[start]

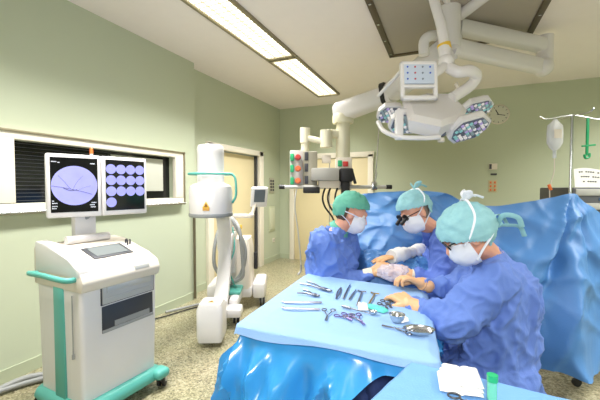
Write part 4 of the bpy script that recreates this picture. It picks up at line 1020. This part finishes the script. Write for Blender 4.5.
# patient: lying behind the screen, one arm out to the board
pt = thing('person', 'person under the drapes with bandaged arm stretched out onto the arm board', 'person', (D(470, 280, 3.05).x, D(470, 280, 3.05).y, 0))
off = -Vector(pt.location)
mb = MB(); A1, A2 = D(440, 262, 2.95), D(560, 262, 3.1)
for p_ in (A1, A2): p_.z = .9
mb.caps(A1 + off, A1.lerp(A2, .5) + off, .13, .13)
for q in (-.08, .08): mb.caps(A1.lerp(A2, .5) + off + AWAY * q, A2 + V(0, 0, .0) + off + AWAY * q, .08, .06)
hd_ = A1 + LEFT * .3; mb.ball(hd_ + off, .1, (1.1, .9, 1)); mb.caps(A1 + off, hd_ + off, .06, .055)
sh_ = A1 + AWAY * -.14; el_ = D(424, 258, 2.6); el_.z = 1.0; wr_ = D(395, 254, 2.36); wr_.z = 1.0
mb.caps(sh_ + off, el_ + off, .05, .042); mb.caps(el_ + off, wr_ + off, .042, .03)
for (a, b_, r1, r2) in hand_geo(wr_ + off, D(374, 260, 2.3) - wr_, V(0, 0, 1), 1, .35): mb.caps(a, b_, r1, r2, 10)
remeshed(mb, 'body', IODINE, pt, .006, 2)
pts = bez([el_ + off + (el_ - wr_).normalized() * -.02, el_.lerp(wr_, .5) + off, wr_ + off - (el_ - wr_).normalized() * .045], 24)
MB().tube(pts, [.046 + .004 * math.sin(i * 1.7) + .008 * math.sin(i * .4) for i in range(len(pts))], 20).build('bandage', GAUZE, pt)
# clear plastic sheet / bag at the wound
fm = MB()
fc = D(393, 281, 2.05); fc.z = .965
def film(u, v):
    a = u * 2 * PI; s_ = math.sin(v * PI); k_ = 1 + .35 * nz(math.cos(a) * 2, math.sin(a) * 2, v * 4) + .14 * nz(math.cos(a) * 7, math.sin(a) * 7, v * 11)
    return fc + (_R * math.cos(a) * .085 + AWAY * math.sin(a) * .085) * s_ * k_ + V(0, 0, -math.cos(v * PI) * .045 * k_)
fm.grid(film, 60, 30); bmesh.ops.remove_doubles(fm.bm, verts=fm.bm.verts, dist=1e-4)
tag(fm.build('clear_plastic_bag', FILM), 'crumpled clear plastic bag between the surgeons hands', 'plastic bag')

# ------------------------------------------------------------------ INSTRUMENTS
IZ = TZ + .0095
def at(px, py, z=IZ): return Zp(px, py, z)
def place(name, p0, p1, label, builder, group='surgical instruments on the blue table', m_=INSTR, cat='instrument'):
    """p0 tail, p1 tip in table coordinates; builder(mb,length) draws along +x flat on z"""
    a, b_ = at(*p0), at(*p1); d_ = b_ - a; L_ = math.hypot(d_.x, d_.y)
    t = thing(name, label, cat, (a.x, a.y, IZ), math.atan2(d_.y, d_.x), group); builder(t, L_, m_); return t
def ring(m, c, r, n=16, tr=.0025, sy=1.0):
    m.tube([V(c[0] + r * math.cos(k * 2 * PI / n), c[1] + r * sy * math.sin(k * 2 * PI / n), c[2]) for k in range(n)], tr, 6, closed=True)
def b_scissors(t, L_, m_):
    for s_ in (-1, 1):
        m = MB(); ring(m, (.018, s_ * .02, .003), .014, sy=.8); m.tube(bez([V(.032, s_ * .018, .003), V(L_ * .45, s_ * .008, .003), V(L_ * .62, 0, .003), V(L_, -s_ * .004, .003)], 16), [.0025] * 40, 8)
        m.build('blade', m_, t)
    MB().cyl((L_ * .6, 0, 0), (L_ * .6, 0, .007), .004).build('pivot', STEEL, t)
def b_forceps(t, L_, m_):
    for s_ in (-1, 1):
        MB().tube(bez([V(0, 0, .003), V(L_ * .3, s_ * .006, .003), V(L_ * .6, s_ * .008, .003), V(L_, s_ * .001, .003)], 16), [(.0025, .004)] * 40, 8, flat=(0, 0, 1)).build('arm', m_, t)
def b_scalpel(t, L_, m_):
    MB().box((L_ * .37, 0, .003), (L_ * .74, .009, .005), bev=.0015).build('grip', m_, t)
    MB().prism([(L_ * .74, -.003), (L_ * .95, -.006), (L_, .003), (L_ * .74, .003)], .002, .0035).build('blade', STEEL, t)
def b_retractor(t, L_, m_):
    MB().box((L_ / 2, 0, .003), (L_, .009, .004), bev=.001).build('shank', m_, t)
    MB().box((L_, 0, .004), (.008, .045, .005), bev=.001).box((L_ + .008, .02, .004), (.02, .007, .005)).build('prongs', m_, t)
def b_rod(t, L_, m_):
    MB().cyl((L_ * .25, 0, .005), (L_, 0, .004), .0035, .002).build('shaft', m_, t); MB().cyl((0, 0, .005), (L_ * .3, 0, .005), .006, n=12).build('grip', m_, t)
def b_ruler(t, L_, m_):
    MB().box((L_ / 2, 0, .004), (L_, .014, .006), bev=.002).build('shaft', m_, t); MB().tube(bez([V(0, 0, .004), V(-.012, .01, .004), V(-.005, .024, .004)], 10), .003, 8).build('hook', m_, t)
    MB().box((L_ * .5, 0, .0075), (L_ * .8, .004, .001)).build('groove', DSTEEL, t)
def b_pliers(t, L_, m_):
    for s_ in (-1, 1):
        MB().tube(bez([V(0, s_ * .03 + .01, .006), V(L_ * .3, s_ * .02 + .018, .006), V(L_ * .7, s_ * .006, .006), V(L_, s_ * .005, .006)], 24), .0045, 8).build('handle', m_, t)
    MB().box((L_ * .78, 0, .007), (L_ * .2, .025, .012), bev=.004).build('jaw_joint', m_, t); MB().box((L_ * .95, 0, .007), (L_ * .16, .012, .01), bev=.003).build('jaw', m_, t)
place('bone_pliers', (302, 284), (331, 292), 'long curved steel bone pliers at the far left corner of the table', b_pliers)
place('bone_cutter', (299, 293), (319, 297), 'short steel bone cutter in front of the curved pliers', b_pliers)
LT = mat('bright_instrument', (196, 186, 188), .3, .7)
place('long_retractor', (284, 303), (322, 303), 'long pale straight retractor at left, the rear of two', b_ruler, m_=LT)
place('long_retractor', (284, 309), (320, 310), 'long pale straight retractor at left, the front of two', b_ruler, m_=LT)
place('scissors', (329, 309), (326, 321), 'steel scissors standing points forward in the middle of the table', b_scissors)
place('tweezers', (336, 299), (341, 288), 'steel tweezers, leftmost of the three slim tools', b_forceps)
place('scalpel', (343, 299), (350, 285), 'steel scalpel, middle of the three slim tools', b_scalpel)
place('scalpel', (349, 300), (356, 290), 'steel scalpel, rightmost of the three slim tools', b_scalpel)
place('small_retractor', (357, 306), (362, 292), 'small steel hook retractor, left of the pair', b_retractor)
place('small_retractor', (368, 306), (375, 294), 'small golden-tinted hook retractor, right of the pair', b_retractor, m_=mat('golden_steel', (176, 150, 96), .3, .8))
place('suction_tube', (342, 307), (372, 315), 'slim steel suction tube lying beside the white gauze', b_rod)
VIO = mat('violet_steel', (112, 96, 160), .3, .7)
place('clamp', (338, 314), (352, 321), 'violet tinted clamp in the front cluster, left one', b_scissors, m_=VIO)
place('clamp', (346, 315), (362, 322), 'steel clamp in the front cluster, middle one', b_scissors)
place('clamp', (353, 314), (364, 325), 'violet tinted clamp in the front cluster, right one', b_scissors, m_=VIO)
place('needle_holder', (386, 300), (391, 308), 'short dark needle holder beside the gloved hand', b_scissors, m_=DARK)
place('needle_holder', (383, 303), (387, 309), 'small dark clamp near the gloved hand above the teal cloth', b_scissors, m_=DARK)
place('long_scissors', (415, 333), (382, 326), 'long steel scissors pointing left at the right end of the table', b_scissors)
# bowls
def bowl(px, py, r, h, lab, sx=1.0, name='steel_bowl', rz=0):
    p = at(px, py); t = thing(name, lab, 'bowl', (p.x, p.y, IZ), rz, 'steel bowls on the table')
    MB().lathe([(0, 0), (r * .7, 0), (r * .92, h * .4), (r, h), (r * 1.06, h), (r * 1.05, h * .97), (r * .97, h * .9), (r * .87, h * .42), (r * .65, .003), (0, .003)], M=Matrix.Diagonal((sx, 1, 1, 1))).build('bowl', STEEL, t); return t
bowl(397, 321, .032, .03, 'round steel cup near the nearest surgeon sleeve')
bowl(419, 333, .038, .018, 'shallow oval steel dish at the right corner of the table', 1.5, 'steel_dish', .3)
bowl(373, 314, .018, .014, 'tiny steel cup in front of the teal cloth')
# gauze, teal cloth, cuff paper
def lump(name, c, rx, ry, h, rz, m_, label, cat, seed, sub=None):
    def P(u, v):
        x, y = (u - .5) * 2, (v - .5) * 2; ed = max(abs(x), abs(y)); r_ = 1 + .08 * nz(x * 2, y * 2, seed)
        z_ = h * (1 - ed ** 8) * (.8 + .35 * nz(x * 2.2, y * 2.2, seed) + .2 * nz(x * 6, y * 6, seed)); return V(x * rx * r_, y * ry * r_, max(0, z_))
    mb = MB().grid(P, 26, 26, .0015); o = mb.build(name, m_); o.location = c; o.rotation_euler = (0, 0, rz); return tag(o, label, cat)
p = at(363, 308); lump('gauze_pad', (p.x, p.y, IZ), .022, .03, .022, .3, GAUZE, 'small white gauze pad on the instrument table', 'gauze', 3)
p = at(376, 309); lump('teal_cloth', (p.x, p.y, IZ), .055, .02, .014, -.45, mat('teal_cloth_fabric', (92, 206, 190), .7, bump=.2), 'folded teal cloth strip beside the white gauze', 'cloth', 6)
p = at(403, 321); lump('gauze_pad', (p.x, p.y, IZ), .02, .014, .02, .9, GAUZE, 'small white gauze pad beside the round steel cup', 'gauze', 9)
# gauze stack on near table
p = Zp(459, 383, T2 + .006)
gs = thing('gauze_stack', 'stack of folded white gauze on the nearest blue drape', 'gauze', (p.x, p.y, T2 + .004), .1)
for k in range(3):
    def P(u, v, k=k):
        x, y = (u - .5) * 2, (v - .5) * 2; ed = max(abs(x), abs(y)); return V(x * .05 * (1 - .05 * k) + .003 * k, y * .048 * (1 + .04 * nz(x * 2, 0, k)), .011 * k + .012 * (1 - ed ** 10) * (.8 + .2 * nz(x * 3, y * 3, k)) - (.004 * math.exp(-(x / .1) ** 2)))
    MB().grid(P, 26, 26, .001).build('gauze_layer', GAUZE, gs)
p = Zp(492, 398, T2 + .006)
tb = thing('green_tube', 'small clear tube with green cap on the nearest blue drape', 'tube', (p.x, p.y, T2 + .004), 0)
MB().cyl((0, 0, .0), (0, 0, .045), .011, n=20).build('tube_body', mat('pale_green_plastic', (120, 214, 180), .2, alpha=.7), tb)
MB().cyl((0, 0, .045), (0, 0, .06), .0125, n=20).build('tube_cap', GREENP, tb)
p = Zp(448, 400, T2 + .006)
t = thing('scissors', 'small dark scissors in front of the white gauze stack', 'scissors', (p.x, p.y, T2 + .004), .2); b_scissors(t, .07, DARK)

[end]
[start]

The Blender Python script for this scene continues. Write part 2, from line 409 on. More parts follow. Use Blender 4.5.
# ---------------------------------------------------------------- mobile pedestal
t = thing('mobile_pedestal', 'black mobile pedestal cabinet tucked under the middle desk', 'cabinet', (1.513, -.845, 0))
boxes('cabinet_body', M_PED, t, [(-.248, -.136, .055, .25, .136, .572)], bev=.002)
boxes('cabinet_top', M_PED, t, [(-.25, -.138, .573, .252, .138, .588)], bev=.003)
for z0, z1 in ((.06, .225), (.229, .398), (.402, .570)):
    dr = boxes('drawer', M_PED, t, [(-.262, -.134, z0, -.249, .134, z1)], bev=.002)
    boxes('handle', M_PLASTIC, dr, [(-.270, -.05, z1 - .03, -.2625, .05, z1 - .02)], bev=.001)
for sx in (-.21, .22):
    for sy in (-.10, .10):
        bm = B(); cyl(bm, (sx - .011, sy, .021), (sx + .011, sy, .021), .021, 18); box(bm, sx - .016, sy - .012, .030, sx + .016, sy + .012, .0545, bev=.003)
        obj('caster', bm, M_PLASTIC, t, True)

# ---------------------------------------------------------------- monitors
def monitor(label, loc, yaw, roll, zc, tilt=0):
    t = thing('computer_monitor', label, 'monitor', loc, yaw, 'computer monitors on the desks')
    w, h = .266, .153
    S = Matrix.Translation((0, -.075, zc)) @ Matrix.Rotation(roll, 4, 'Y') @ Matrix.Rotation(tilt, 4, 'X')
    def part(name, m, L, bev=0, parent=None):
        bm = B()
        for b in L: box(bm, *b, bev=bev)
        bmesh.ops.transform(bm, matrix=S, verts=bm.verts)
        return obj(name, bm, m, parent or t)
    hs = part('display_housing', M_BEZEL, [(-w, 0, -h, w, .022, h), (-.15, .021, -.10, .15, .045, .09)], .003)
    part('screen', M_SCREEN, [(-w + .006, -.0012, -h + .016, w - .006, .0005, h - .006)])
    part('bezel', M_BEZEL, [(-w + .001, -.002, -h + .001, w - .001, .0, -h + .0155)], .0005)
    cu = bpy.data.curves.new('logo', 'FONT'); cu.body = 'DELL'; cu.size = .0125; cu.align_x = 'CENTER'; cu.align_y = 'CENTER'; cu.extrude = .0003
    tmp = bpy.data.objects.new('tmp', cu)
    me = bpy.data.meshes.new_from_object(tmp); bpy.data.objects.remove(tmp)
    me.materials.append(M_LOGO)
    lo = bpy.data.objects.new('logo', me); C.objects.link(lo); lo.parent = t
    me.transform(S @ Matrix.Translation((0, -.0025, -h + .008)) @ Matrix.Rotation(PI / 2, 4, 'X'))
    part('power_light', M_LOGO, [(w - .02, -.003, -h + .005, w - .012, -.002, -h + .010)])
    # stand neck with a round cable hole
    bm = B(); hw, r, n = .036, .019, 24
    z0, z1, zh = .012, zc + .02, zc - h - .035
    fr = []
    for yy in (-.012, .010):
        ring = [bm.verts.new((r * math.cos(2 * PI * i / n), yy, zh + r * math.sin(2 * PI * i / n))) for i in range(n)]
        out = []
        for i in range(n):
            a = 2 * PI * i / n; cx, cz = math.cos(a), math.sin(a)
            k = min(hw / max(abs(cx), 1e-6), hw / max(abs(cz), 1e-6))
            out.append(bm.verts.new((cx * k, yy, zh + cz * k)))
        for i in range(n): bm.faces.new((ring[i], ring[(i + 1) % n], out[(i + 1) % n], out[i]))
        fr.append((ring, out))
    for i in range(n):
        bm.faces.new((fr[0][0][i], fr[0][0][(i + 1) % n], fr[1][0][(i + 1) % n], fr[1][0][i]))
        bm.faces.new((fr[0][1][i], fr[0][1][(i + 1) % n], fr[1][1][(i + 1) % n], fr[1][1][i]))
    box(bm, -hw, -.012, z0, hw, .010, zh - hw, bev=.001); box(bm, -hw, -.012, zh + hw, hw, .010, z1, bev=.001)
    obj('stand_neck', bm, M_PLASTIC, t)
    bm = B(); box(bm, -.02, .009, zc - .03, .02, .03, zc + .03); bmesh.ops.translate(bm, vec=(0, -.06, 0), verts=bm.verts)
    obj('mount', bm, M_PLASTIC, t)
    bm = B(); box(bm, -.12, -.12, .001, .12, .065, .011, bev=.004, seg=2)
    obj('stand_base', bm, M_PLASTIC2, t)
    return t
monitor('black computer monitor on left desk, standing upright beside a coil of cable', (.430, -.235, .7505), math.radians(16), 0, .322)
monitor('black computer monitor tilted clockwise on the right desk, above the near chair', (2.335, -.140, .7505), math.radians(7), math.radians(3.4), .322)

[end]
[start]

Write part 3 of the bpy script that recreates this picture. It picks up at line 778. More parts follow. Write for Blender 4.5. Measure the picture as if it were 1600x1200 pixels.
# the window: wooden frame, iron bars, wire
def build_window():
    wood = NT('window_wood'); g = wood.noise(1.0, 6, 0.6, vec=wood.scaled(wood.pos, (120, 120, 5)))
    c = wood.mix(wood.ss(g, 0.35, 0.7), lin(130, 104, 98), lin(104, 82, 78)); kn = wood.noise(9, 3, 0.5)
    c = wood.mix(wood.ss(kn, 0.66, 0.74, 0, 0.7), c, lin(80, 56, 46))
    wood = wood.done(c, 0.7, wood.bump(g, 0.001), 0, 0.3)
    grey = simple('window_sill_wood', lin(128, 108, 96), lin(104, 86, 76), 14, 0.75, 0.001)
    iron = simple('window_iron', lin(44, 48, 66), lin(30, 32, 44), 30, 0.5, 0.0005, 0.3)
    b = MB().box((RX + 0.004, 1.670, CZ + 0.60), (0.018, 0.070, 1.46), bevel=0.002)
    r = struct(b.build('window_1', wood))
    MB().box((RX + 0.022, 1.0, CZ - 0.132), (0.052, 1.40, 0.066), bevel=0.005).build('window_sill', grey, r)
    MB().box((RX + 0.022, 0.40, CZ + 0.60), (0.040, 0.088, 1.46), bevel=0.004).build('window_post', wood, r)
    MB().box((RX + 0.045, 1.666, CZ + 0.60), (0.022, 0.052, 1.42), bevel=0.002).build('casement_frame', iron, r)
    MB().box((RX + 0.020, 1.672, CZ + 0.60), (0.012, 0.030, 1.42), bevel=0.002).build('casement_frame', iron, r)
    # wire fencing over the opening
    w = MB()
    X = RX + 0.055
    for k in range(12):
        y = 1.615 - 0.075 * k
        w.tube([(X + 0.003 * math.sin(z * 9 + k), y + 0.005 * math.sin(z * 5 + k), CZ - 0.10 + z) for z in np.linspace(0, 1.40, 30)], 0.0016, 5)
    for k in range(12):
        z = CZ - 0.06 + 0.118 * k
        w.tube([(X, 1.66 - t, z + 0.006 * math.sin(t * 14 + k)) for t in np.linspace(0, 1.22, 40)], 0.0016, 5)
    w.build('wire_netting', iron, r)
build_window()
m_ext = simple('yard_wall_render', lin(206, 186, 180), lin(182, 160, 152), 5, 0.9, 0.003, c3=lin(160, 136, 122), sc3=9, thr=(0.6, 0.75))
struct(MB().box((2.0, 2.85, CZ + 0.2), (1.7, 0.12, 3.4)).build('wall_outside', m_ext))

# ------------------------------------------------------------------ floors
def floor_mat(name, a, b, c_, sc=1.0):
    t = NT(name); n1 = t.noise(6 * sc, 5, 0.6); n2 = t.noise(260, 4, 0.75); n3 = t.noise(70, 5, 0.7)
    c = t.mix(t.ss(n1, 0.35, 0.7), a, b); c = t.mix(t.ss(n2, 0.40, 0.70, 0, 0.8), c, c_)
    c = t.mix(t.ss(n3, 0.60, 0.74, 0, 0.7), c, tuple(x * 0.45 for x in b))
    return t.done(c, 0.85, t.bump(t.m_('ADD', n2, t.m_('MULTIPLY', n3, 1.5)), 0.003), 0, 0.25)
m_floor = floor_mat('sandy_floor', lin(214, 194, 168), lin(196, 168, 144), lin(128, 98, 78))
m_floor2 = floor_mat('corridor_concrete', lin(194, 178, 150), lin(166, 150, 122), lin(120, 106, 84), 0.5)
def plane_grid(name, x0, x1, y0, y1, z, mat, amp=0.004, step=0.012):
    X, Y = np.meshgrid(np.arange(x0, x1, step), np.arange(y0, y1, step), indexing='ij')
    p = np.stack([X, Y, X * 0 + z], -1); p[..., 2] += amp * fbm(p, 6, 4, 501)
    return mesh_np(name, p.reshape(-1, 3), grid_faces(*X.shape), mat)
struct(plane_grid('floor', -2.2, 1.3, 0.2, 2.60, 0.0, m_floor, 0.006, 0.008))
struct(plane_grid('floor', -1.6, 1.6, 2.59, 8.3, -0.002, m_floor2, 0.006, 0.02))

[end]

▶ **WRITTEN TASK**: Print the lines from the line containing "The Blender Python" to the line containing "obj('caster', bm, M_PLASTIC, t, True)", both ends included, exactly and with nothing added.

▶ **CORRECT OUTPUT**:
The Blender Python script for this scene continues. Write part 2, from line 409 on. More parts follow. Use Blender 4.5.
# ---------------------------------------------------------------- mobile pedestal
t = thing('mobile_pedestal', 'black mobile pedestal cabinet tucked under the middle desk', 'cabinet', (1.513, -.845, 0))
boxes('cabinet_body', M_PED, t, [(-.248, -.136, .055, .25, .136, .572)], bev=.002)
boxes('cabinet_top', M_PED, t, [(-.25, -.138, .573, .252, .138, .588)], bev=.003)
for z0, z1 in ((.06, .225), (.229, .398), (.402, .570)):
    dr = boxes('drawer', M_PED, t, [(-.262, -.134, z0, -.249, .134, z1)], bev=.002)
    boxes('handle', M_PLASTIC, dr, [(-.270, -.05, z1 - .03, -.2625, .05, z1 - .02)], bev=.001)
for sx in (-.21, .22):
    for sy in (-.10, .10):
        bm = B(); cyl(bm, (sx - .011, sy, .021), (sx + .011, sy, .021), .021, 18); box(bm, sx - .016, sy - .012, .030, sx + .016, sy + .012, .0545, bev=.003)
        obj('caster', bm, M_PLASTIC, t, True)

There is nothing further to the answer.